>> START Raw data

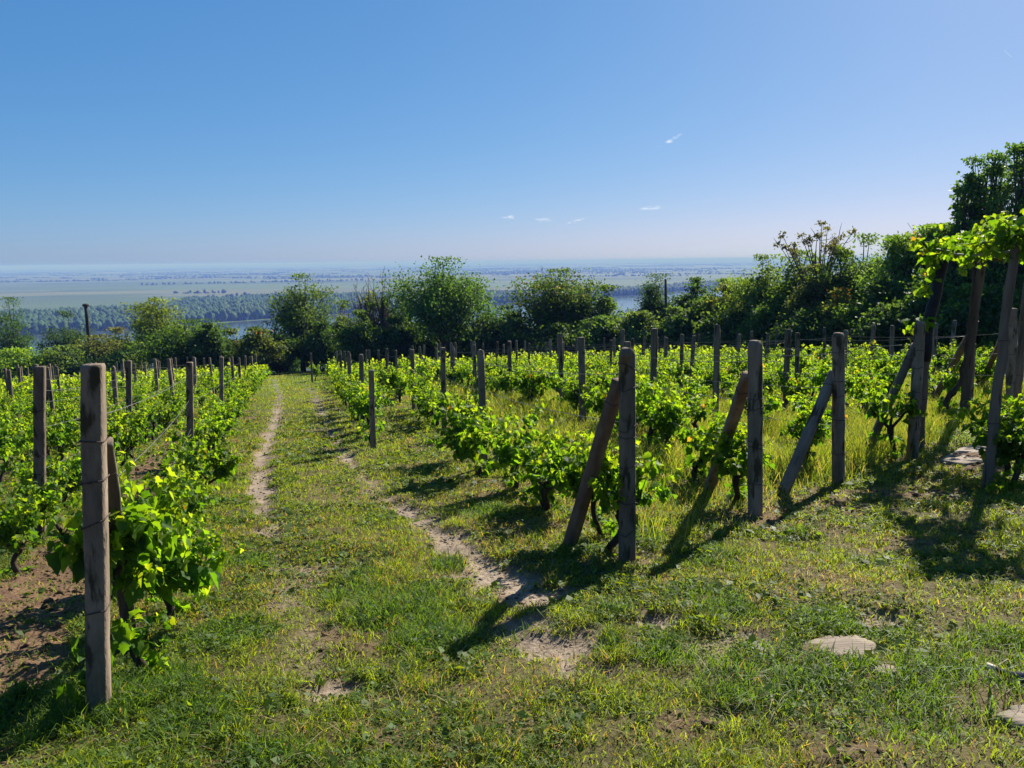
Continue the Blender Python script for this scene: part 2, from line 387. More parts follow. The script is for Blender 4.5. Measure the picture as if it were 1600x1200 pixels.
BANK_A = flat(340, 505, VALLEY); _b = flat(975, 462, VALLEY) - BANK_A; BANK_N = np.array([_b[1], -_b[0]]) / np.linalg.norm(_b)
if BANK_N @ (-BANK_A) < 0: BANK_N = -BANK_N
def mat_ground():
    m, nt, nd, ln = new_mat('ground_earth_and_fields')
    at = N(nd, 'ShaderNodeAttribute', attribute_name='col')
    geo = N(nd, 'ShaderNodeNewGeometry')
    n = N(nd, 'ShaderNodeTexNoise'); n.inputs['Scale'].default_value = 22; n.inputs['Detail'].default_value = 7; n.inputs['Roughness'].default_value = .7
    ln.new(geo.outputs['Position'], n.inputs['Vector'])
    mr = N(nd, 'ShaderNodeMapRange'); mr.inputs['From Min'].default_value = .3; mr.inputs['From Max'].default_value = .7
    mr.inputs['To Min'].default_value = .62; mr.inputs['To Max'].default_value = 1.35
    ln.new(n.outputs['Fac'], mr.inputs['Value'])
    sc = N(nd, 'ShaderNodeVectorMath', operation='SCALE'); ln.new(at.outputs['Color'], sc.inputs[0]); ln.new(mr.outputs[0], sc.inputs['Scale'])
    # valley: a patchwork of narrow fields
    mp = N(nd, 'ShaderNodeMapping'); mp.inputs['Rotation'].default_value = (0, 0, math.radians(14)); mp.inputs['Scale'].default_value = (1 / 1500., 1 / 420., 0)
    ln.new(geo.outputs['Position'], mp.inputs['Vector'])
    vo = N(nd, 'ShaderNodeTexVoronoi'); vo.inputs['Scale'].default_value = 1.0; vo.distance = 'CHEBYCHEV'
    ln.new(mp.outputs[0], vo.inputs['Vector'])
    sp = N(nd, 'ShaderNodeSeparateColor'); ln.new(vo.outputs['Color'], sp.inputs[0])
    cr = N(nd, 'ShaderNodeValToRGB'); cr.color_ramp.interpolation = 'CONSTANT'
    els = [(0, (0.070, 0.104, 0.037)), (.2, (0.096, 0.126, 0.044)), (.38, (0.115, 0.126, 0.056)), (.5, (0.074, 0.107, 0.033)), (.66, (0.133, 0.130, 0.067)), (.74, (0.085, 0.122, 0.037)), (.93, (0.200, 0.178, 0.111)), (.96, (0.059, 0.089, 0.030))]
    while len(cr.color_ramp.elements) < len(els): cr.color_ramp.elements.new(.5)
    for e, (p, c) in zip(cr.color_ramp.elements, els): e.position = p; e.color = (*c, 1)
    ln.new(sp.outputs[0], cr.inputs[0])
    mp2 = N(nd, 'ShaderNodeMapping'); mp2.inputs['Scale'].default_value = (1 / 900., 1 / 300., 0); ln.new(geo.outputs['Position'], mp2.inputs['Vector'])
    nz = N(nd, 'ShaderNodeTexNoise'); nz.inputs['Scale'].default_value = 1; nz.inputs['Detail'].default_value = 8; nz.inputs['Roughness'].default_value = .6
    ln.new(mp2.outputs[0], nz.inputs['Vector'])
    mr2 = N(nd, 'ShaderNodeMapRange'); mr2.inputs['From Min'].default_value = .3; mr2.inputs['From Max'].default_value = .7; mr2.inputs['To Min'].default_value = .75; mr2.inputs['To Max'].default_value = 1.2
    ln.new(nz.outputs['Fac'], mr2.inputs['Value'])
    sc2 = N(nd, 'ShaderNodeVectorMath', operation='SCALE'); ln.new(cr.outputs[0], sc2.inputs[0]); ln.new(mr2.outputs[0], sc2.inputs['Scale'])
    xyz = N(nd, 'ShaderNodeSeparateXYZ'); ln.new(geo.outputs['Position'], xyz.inputs[0])
    mz = N(nd, 'ShaderNodeMapRange'); mz.inputs['From Min'].default_value = -70; mz.inputs['From Max'].default_value = -80
    ln.new(xyz.outputs['Z'], mz.inputs['Value'])
    my = N(nd, 'ShaderNodeMath', operation='GREATER_THAN'); my.inputs[1].default_value = 300; ln.new(xyz.outputs['Y'], my.inputs[0])
    mm = N(nd, 'ShaderNodeMath', operation='MAXIMUM')
    far = N(nd, 'ShaderNodeMath', operation='GREATER_THAN'); far.inputs[1].default_value = 2500; ln.new(xyz.outputs['Y'], far.inputs[0])
    m2 = N(nd, 'ShaderNodeMath', operation='MULTIPLY'); ln.new(mz.outputs[0], m2.inputs[0]); ln.new(my.outputs[0], m2.inputs[1])
    ln.new(m2.outputs[0], mm.inputs[0]); ln.new(far.outputs[0], mm.inputs[1])
    dt = N(nd, 'ShaderNodeVectorMath', operation='DOT_PRODUCT'); dt.inputs[1].default_value = (-BANK_N[0], -BANK_N[1], 0); ln.new(geo.outputs['Position'], dt.inputs[0])
    lt = N(nd, 'ShaderNodeMath', operation='LESS_THAN'); lt.inputs[1].default_value = float(-BANK_N @ BANK_A) - 300; ln.new(dt.outputs['Value'], lt.inputs[0])
    nb = N(nd, 'ShaderNodeMixRGB'); nb.inputs[2].default_value = (.035, .06, .018, 1); ln.new(lt.outputs[0], nb.inputs[0]); ln.new(sc2.outputs[0], nb.inputs[1])
    mx = N(nd, 'ShaderNodeMixRGB'); ln.new(mm.outputs[0], mx.inputs[0]); ln.new(sc.outputs[0], mx.inputs[1]); ln.new(nb.outputs[0], mx.inputs[2])
    b = N(nd, 'ShaderNodeBsdfPrincipled'); b.inputs['Roughness'].default_value = .95; b.inputs['Specular IOR Level'].default_value = .1
    ln.new(mx.outputs[0], b.inputs['Base Color'])
    bp = N(nd, 'ShaderNodeBump'); bp.inputs['Strength'].default_value = .5; bp.inputs['Distance'].default_value = .03
    n5 = N(nd, 'ShaderNodeTexNoise'); n5.inputs['Scale'].default_value = 45; n5.inputs['Detail'].default_value = 5
    ln.new(geo.outputs['Position'], n5.inputs['Vector']); ln.new(n5.outputs['Fac'], bp.inputs['Height']); ln.new(bp.outputs[0], b.inputs['Normal'])
    out = N(nd, 'ShaderNodeOutputMaterial'); ln.new(b.outputs[0], out.inputs['Surface'])
    return m

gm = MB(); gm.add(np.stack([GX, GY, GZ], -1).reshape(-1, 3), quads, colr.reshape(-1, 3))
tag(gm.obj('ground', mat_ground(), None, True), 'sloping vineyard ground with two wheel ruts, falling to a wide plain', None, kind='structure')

# ------------------------------------------------------------------ river, far wood, tree lines
bA = flat(340, 505, VALLEY); bB = flat(975, 462, VALLEY)
bd = (bB - bA) / np.linalg.norm(bB - bA); bn = np.array([bd[1], -bd[0]])       # towards the camera side
if bn @ (-bA) < 0: bn = -bn
ts = np.linspace(-2500, 9000, 90)
wob = lambda t: 55 * (fbm(t, t * 0, 900, 3, 3) - .5)
near_b = np.array([bA + bd * t + bn * (430 + wob(t + 500)) for t in ts]); far_b = np.array([bA + bd * t + bn * wob(t) * .6 for t in ts])
rv = MB(); k = len(ts)
rv.add(np.c_[np.r_[near_b, far_b], np.full(2 * k, VALLEY + .4)], np.stack([np.arange(k - 1), np.arange(1, k), np.arange(1, k) + k, np.arange(k - 1) + k], -1))
m, nt2, nd, ln = new_mat('river_water')
b = N(nd, 'ShaderNodeBsdfPrincipled'); b.inputs['Base Color'].default_value = (.05, .07, .06, 1); b.inputs['Roughness'].default_value = .12
geo = N(nd, 'ShaderNodeNewGeometry'); nz = N(nd, 'ShaderNodeTexNoise'); nz.inputs['Scale'].default_value = .15; nz.inputs['Detail'].default_value = 4
ln.new(geo.outputs['Position'], nz.inputs['Vector']); bp = N(nd, 'ShaderNodeBump'); bp.inputs['Strength'].default_value = .25; bp.inputs['Distance'].default_value = 1
ln.new(nz.outputs['Fac'], bp.inputs['Height']); ln.new(bp.outputs[0], b.inputs['Normal'])
out = N(nd, 'ShaderNodeOutputMaterial'); ln.new(b.outputs[0], out.inputs['Surface'])
tag(rv.obj('river', m), 'broad pale river below the hill, in front of the dark wood', None, kind='structure')

rng = np.random.default_rng(11)
def blobs(mb, P, R, Hh, col, seg=6, rings=4):
    """many low tree shapes at once: P (n,3) bases, R radii, Hh heights"""
    n = len(P)
    th = np.linspace(0, 2 * np.pi, seg, endpoint=False)
    prof = [(0.55, .10), (1.0, .42), (.72, .76), (.0, 1.0)]
    V = []
    for i, (r, z) in enumerate(prof):
        if r == 0:
            V.append(np.stack([P[:, 0], P[:, 1], P[:, 2] + Hh], -1)[:, None])
        else:
            j = 1 + .45 * (rng.random((n, seg)) - .5)
            zz = z + .12 * (rng.random((n, seg)) - .5)
            a = th[None] + rng.random((n, 1)) * 3
            V.append(np.stack([P[:, 0, None] + R[:, None] * r * j * np.cos(a), P[:, 1, None] + R[:, None] * r * j * np.sin(a), P[:, 2, None] + Hh[:, None] * zz], -1))
    V = np.concatenate(V, 1); pv = V.shape[1]
    q = []
    for r_ in range(2):
        for s in range(seg):
            q.append([r_ * seg + s, r_ * seg + (s + 1) % seg, (r_ + 1) * seg + (s + 1) % seg, (r_ + 1) * seg + s])
    t = [[2 * seg + s, 2 * seg + (s + 1) % seg, 3 * seg] for s in range(seg)]
    off = (np.arange(n) * pv)[:, None, None]
    mb.add(V.reshape(-1, 3), [(np.array(q)[None] + off).reshape(-1, 4), (np.array(t)[None] + off).reshape(-1, 3)], np.repeat(col, pv, 0))

def in_poly(x, y, poly):
    c = np.zeros(len(x), bool); j = len(poly) - 1
    for i in range(len(poly)):
        xi, yi = poly[i]; xj, yj = poly[j]
        c ^= ((yi > y) != (yj > y)) & (x < (xj - xi) * (y - yi) / (yj - yi + 1e-9) + xi)
        j = i
    return c

TREEH = 18.0
back = [flat(px, py, VALLEY + TREEH) for px, py in [(1420, 425), (1170, 434), (1000, 444), (800, 450), (600, 453), (420, 457), (292, 463), (255, 470), (150, 475), (40, 481), (-80, 486)]]
front = [bA + bd * t - bn * (14 + 10 * math.sin(t * .01)) for t in np.linspace(-1150, 3400, 40)]
poly = np.array(front + back)
lo = poly.min(0); hi = poly.max(0)
sp = 7.6
X, Y = np.meshgrid(np.arange(lo[0], hi[0], sp), np.arange(lo[1], hi[1], sp))
X = X.ravel() + rng.normal(0, 2.2, X.size); Y = Y.ravel() + rng.normal(0, 2.2, Y.size)
keep = in_poly(X, Y, poly)
df = (np.c_[X, Y] - bA) @ -bn
keep &= (rng.random(len(X)) < np.where(df < 120, .97, .8 - .25 * fbm(X, Y, 200, 8, 2)))
u = X / np.maximum(Y, 1); keep &= (np.abs(u) < .78)
X = X[keep]; Y = Y[keep]; df = df[keep]
hh = TREEH * (.55 + .55 * fbm(X, Y, 130, 5, 3) + .28 * rng.random(len(X)) ** 2)
cc = np.array([.040, .088, .024]) * (.9 + .28 * rng.random((len(X), 1))) + np.array([.02, .02, .002]) * fbm(X, Y, 220, 6, 2)[:, None]
fm = MB(); blobs(fm, np.c_[X, Y, np.full(len(X), VALLEY - 1)], 3.4 + 3.8 * rng.random(len(X)) ** 1.5, hh, cc)
tag(fm.obj('far_wood', M_FAR), 'dense dark green wood along the far bank of the river', 'wood', kind='stuff')
# far hedges and copses out on the plain
PX, PY, PR, PH = [], [], [], []
for i in range(560):
    Yc = 2000 * (20000 / 2000) ** (rng.random() ** .75); Xc = (rng.random() * 1.6 - .8) * Yc
    dd = (np.array([Xc, Yc]) - bA) @ -bn
    if dd < 700: continue
    if Yc < 4200 and rng.random() < .75: continue
    L = (40 + 900 * rng.random() ** 2.5) * (Yc / 4000) ** .5; a = rng.normal(.05, .25)
    kk = int(8 + L / 14)
    s = np.linspace(-L / 2, L / 2, kk)
    PX.append(Xc + s * math.cos(a) + rng.normal(0, 8, kk)); PY.append(Yc + s * math.sin(a) + rng.normal(0, 14, kk))
    PR.append((4 + 7 * rng.random(kk) ** 2) * (Yc / 4000) ** .3); PH.append((4 + 10 * rng.random(kk) ** 1.6))
PX = np.concatenate(PX); PY = np.concatenate(PY); PR = np.concatenate(PR); PH = np.concatenate(PH)
hm = MB(); blobs(hm, np.c_[PX, PY, base_h(PX, PY) - 1], PR, PH, np.array([.05, .085, .03]) * (.7 + .6 * rng.random((len(PX), 1))))
tag(hm.obj('treeline', M_FAR), 'thin far hedges and copses scattered over the hazy plain', 'hedges', kind='stuff')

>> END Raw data

== Aim ==
Take every line containing the word "stack" and copy it.

== Complete output ==
gm = MB(); gm.add(np.stack([GX, GY, GZ], -1).reshape(-1, 3), quads, colr.reshape(-1, 3))
rv.add(np.c_[np.r_[near_b, far_b], np.full(2 * k, VALLEY + .4)], np.stack([np.arange(k - 1), np.arange(1, k), np.arange(1, k) + k, np.arange(k - 1) + k], -1))
            V.append(np.stack([P[:, 0], P[:, 1], P[:, 2] + Hh], -1)[:, None])
            V.append(np.stack([P[:, 0, None] + R[:, None] * r * j * np.cos(a), P[:, 1, None] + R[:, None] * r * j * np.sin(a), P[:, 2, None] + Hh[:, None] * zz], -1))